The Chia seeds can be ordered from <www.azurestandard.com>

CHIA SEED GEL

1 Heaping TBSP Chia seeds, pulverized in a coffee grinder to (fine grind)
1 cup hot water

1) Heat 1 cup of water until its hot (not boiling). Grind the seeds in a coffee grinder and place in a 1 quart mixing bowl.

2) Pour 1 cup hot water over the ground seeds and whisk. Let set for 5 minutes to thicken.

Breads---Use 2-3 TBSP per loaf of bread whenever baking. May be added to any Basic bread recipe, including sourdough breads or baking soft breads & cinnamon rolls.

Rolls---Use about 3 TBSP.

CHIA SEED GEL---Should be stored in the fridge up to a week. Should the Chia seed gel start fermenting, don't throw it out. You can still use it to bake with. Chia seeds are also known to retain moisture and also contains the omega oils that we can't get enough of. Use the Chia gel to enhance your baking & cooking it's a natural flavor enhancer. Chia gel will even enhance the flavor of dull tasteless white breads. Today Chia gel is used to preserve many foods giving them a longer shelf life.

FLAX SEEDS---Also contain the precious omega oils, it too helps in preserving the moisture in breads. When Flax seeds are toasted they add a delicious nutty flavor to our breads and rolls.

UNSWEETENED COCONUT GRANULES---They to help in retaining moisture in breads and their loaded with scads of nutrients to enrich our breads and rolls. Look for (Bob's Red Mill) Coconut granules.

SPECTRUM'S VEGETABLE SHORTENING---It will help in producing the lightest breads & rolls, it too can be used as preservative.

To bake moist, light, tender breads, and to enrich your breads use these four ingredients

1) Toasted Golden Flax Seeds
2) Coconut Granules
3) Chia Gel
4) Spectrum's Vegetable Shortening.

NOTE---I also use these ingredients when baking with sourdough breads. Wow! The flavor in my breads are awesome.
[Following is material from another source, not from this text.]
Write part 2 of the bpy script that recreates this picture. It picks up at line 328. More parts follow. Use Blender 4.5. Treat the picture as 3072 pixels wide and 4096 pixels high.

These ingredients can be added to any basic bread recipes, including sourdough breads, or baking soft breads & cinnamon rolls.

Jolly

 

 

 

 

Francine's picture
Francine

Jolly,

Do you need to adjust the other recipe ingredients when making these additions?  Also, when I am making rye bread I use an altus to increase the flavor; would adding some of the chia gel to the altus enhance the rye  bread flavor?  

Thank you,

Francine...

 

nicodvb's picture
nicodvb

the water roux is a very effective method to preserve bread tenderness for several days.... and it's super-cheap, too! I pregelatinize 10% of the flour. In my opinion it's the best performance/price method: zero cost and a lot advantages.

Francine's picture
Francine

When you say that you pregelatinize 10% of the flour, do you mean that you take 10% of the flour used in recipe and incorporate it in the Chia Gel and then mix back in with the rest of the ingredients? Also, do I need to subtract the amount of water used in the Chia Gel from the water used in the recipe? 

Thank you,

Francine

nicodvb's picture
nicodvb

I don't use chia gel: I do a much simpler thing. I take 10% of the total flour called for in the recipe, then I dissolve it in 5 times its weight of water (subtracted from the total) and I heat the compound until it begins to gelatinize (I use the microwave because it's quicker, but you can also use the stove). Cooling down the compound becomes firmer (a gel) and at that point you can mix this "water roux" with the remaining ingredients of the recipe. It couldn't be simpler.

Francine's picture
Francine

Thank you,  I will try that also.  I'm also trying to incorporate the Chia Seeds for the reported benifits of diabetes.  My husband is type II insulin dependent, and he is not about to give up his corned beef & rye sandwiches.  I have gone to grinding my own wheat & Rye to adding whatever ingredients I can find that might lower or slow down the g-index. I was reading an article a while back, I thought on this message board, reporting the benifits of Chia Seeds for diabetics.